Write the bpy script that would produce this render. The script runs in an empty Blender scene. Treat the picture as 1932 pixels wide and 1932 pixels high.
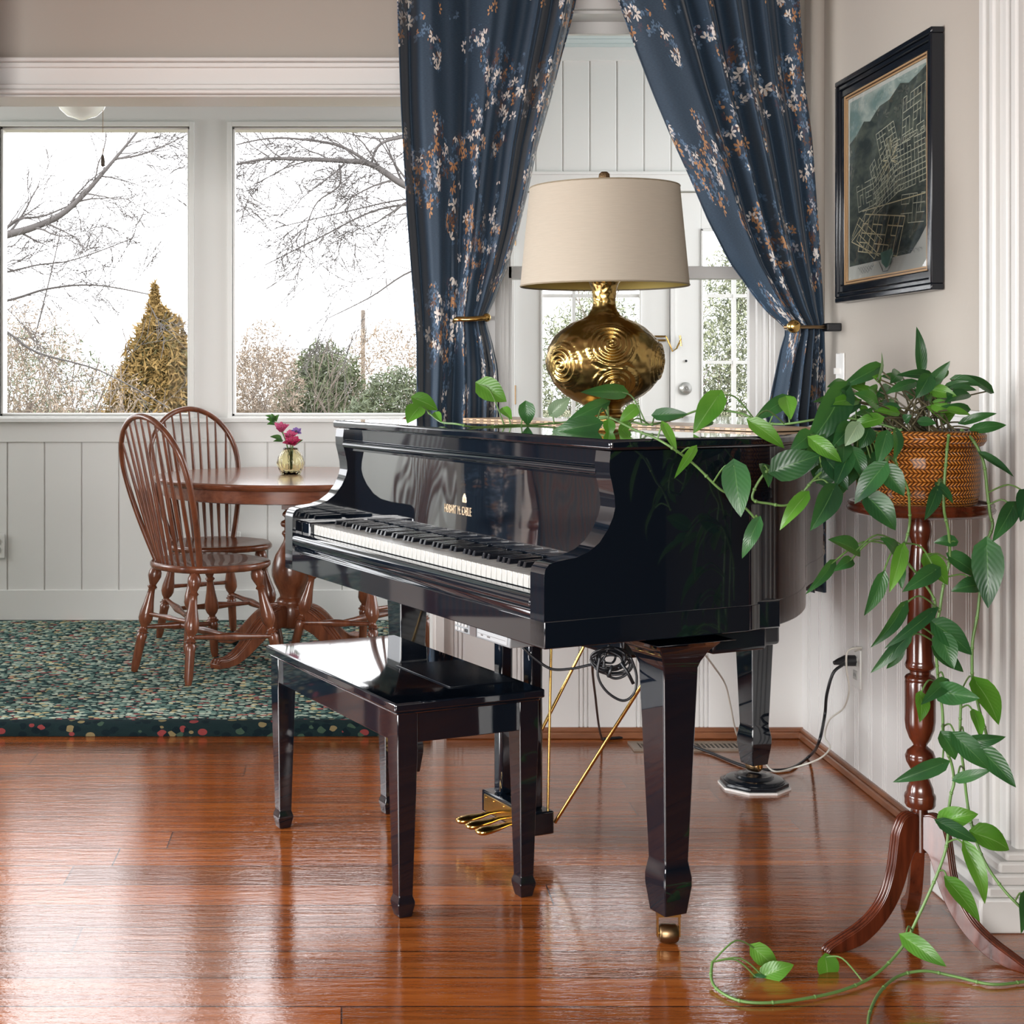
import bpy, bmesh, math, random
from mathutils import Vector, Matrix, noise
random.seed(7)
sc = bpy.context.scene
COL = sc.collection
PI = math.pi

# ------------------------------------------------------------------ camera, world, lights, exposure
F = 2800.0; EYE = 1.2; CX = 650.0; CY = 705.0
cam_d = bpy.data.cameras.new('camera'); cam = bpy.data.objects.new('camera', cam_d); COL.objects.link(cam)
cam.location = (0, 0, EYE); cam.rotation_euler = (PI/2, 0, 0)
cam_d.sensor_width = 36; cam_d.lens = F/1932*36
cam_d.shift_x = (966-CX)/1932; cam_d.shift_y = -(966-CY)/1932
cam_d.clip_start = .05; cam_d.clip_end = 200
sc.camera = cam
sc.view_settings.view_transform = 'Standard'; sc.view_settings.look = 'None'
sc.view_settings.exposure = -0.08; sc.view_settings.gamma = 1.0; sc.view_settings.use_curve_mapping = False
w = bpy.data.worlds.new('overcast_sky'); sc.world = w; w.use_nodes = True
wb = w.node_tree.nodes['Background']; wb.inputs[0].default_value = (.965, .975, 1, 1); wb.inputs[1].default_value = 4.6
try:
    sc.cycles.use_denoising = True
    sc.cycles.max_bounces = 8; sc.cycles.diffuse_bounces = 4; sc.cycles.glossy_bounces = 4
    sc.cycles.transparent_max_bounces = 16; sc.cycles.sample_clamp_indirect = 6
    sc.cycles.caustics_reflective = False; sc.cycles.caustics_refractive = False
except Exception: pass
def light(name, kind, loc, target, energy, color=(1, 1, 1), size=(1, 1), angle=.1, spread=PI):
    d = bpy.data.lights.new(name, kind); o = bpy.data.objects.new(name, d); COL.objects.link(o)
    o.location = loc; d.energy = energy; d.color = color
    if kind == 'AREA': d.shape = 'RECTANGLE'; d.size, d.size_y = size; d.spread = spread
    if kind == 'SUN': d.angle = angle
    o.rotation_euler = (Vector(target)-Vector(loc)).to_track_quat('-Z', 'Y').to_euler()
    return o
light('sun', 'SUN', (0, -10, 12), (3, 8, 0), 1.8, (1, .96, .88), angle=.3)
# fill lamps added out of view to brighten both rooms as daylight would
light('window_light_left', 'AREA', (-4.5, 2.6, 1.35), (0, 2.9, -.5), 160, (.97, .99, 1), (3.4, 1.4), spread=1.55)
light('window_light_rear', 'AREA', (-1.2, -3.1, 1.6), (0.3, 3.0, .1), 72, (1, .97, .93), (3.4, 1.7), spread=1.25)
light('window_light_sunroom', 'AREA', (-4.5, 6.05, 1.65), (0, 6.25, .7), 85, (.97, .99, 1), (1.5, 1.4))
light('window_light_sunroom_east', 'AREA', (3.3, 6.0, 1.7), (1.0, 6.4, 1.3), 40, (.95, .98, 1), (1.6, 1.4))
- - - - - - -
* **Work to complete**
Repeat the listing in full and exactly. Do not include any images.

* **Result below**
Write the bpy script that would produce this render. The script runs in an empty Blender scene. Treat the picture as 1932 pixels wide and 1932 pixels high.
import bpy, bmesh, math, random
from mathutils import Vector, Matrix, noise
random.seed(7)
sc = bpy.context.scene
COL = sc.collection
PI = math.pi

# ------------------------------------------------------------------ camera, world, lights, exposure
F = 2800.0; EYE = 1.2; CX = 650.0; CY = 705.0
cam_d = bpy.data.cameras.new('camera'); cam = bpy.data.objects.new('camera', cam_d); COL.objects.link(cam)
cam.location = (0, 0, EYE); cam.rotation_euler = (PI/2, 0, 0)
cam_d.sensor_width = 36; cam_d.lens = F/1932*36
cam_d.shift_x = (966-CX)/1932; cam_d.shift_y = -(966-CY)/1932
cam_d.clip_start = .05; cam_d.clip_end = 200
sc.camera = cam
sc.view_settings.view_transform = 'Standard'; sc.view_settings.look = 'None'
sc.view_settings.exposure = -0.08; sc.view_settings.gamma = 1.0; sc.view_settings.use_curve_mapping = False
w = bpy.data.worlds.new('overcast_sky'); sc.world = w; w.use_nodes = True
wb = w.node_tree.nodes['Background']; wb.inputs[0].default_value = (.965, .975, 1, 1); wb.inputs[1].default_value = 4.6
try:
    sc.cycles.use_denoising = True
    sc.cycles.max_bounces = 8; sc.cycles.diffuse_bounces = 4; sc.cycles.glossy_bounces = 4
    sc.cycles.transparent_max_bounces = 16; sc.cycles.sample_clamp_indirect = 6
    sc.cycles.caustics_reflective = False; sc.cycles.caustics_refractive = False
except Exception: pass
def light(name, kind, loc, target, energy, color=(1, 1, 1), size=(1, 1), angle=.1, spread=PI):
    d = bpy.data.lights.new(name, kind); o = bpy.data.objects.new(name, d); COL.objects.link(o)
    o.location = loc; d.energy = energy; d.color = color
    if kind == 'AREA': d.shape = 'RECTANGLE'; d.size, d.size_y = size; d.spread = spread
    if kind == 'SUN': d.angle = angle
    o.rotation_euler = (Vector(target)-Vector(loc)).to_track_quat('-Z', 'Y').to_euler()
    return o
light('sun', 'SUN', (0, -10, 12), (3, 8, 0), 1.8, (1, .96, .88), angle=.3)
# fill lamps added out of view to brighten both rooms as daylight would
light('window_light_left', 'AREA', (-4.5, 2.6, 1.35), (0, 2.9, -.5), 160, (.97, .99, 1), (3.4, 1.4), spread=1.55)
light('window_light_rear', 'AREA', (-1.2, -3.1, 1.6), (0.3, 3.0, .1), 72, (1, .97, .93), (3.4, 1.7), spread=1.25)
light('window_light_sunroom', 'AREA', (-4.5, 6.05, 1.65), (0, 6.25, .7), 85, (.97, .99, 1), (1.5, 1.4))
light('window_light_sunroom_east', 'AREA', (3.3, 6.0, 1.7), (1.0, 6.4, 1.3), 40, (.95, .98, 1), (1.6, 1.4))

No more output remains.